The simplest season extending technique is to protect the tender crops from the first occasional autumn frosts. If protected, the plants can sit in the cold garden in an edible state for weeks before having to be harvested. The hardiest autumn/winter crops will continue bearing until temperatures drop down into the 20’s.

The first frost may be followed by several weeks of good growing weather before the next one, so the simple act of covering your plants for a night or two may reward you with several more weeks of harvests.

A quick freeze will do a lot more damage to plants than a gradual decline in temperature (which gradually hardens them off). Happily you can get advance warning of an oncoming frost and act to protect your plants. Almost anything will give protection from a light frost:

•    cloches
•    cold frames
•    old blankets
•    row covers
•    plastic sheeting
•    hay or straw mulch

Cold frames and cloches can even protect plants from more severe frosts. Tall plants such as tomatoes can be unstaked and laid down on the ground for easier protection.

If your unprotected plants are hit by an unexpected frost you may be able to revive them by washing the frost off with a spray of water. This must be done before the sun hits them and thaws them out too quickly. You can also follow the example of commercial citrus farmers and leave a slow sprinkler going all night (don’t turn it off until all ice has melted). But this wastes a lot of water.

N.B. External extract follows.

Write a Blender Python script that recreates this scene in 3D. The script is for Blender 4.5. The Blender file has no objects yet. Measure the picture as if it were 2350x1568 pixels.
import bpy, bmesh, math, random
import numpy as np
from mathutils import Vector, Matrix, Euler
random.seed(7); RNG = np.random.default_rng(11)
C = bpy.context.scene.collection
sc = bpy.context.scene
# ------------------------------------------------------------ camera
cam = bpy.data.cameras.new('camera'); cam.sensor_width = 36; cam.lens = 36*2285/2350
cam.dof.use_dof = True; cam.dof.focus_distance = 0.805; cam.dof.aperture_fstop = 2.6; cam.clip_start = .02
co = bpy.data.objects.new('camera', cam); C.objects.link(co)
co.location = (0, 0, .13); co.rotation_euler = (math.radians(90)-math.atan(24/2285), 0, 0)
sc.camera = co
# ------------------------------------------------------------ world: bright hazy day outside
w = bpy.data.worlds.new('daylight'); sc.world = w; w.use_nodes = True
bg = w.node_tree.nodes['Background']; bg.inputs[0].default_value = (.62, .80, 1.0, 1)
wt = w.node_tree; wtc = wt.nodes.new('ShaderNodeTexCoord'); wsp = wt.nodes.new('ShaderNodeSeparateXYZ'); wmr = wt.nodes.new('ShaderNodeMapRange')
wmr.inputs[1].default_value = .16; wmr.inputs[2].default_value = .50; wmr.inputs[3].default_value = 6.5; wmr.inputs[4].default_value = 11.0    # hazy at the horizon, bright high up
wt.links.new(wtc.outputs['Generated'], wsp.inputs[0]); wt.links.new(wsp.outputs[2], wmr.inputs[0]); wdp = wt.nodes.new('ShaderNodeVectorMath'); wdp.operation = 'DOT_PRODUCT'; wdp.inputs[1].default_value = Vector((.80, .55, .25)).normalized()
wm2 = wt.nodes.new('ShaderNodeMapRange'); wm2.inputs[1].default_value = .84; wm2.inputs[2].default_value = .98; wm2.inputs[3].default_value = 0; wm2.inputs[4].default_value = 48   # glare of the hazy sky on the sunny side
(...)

You should protect the tender crops for as long as there is good growth in the daytime. It isn’t worth protecting them once the days get cold, as they won’t thrive. It is better to replace them with hardy crops. Or maybe you do want to take a break for a month or two and hibernate. If you’ve been diligent and canned, dried or frozen some of your earlier harvests, you can enjoy the fruits of your own garden until you’re ready to start preparing again for the spring.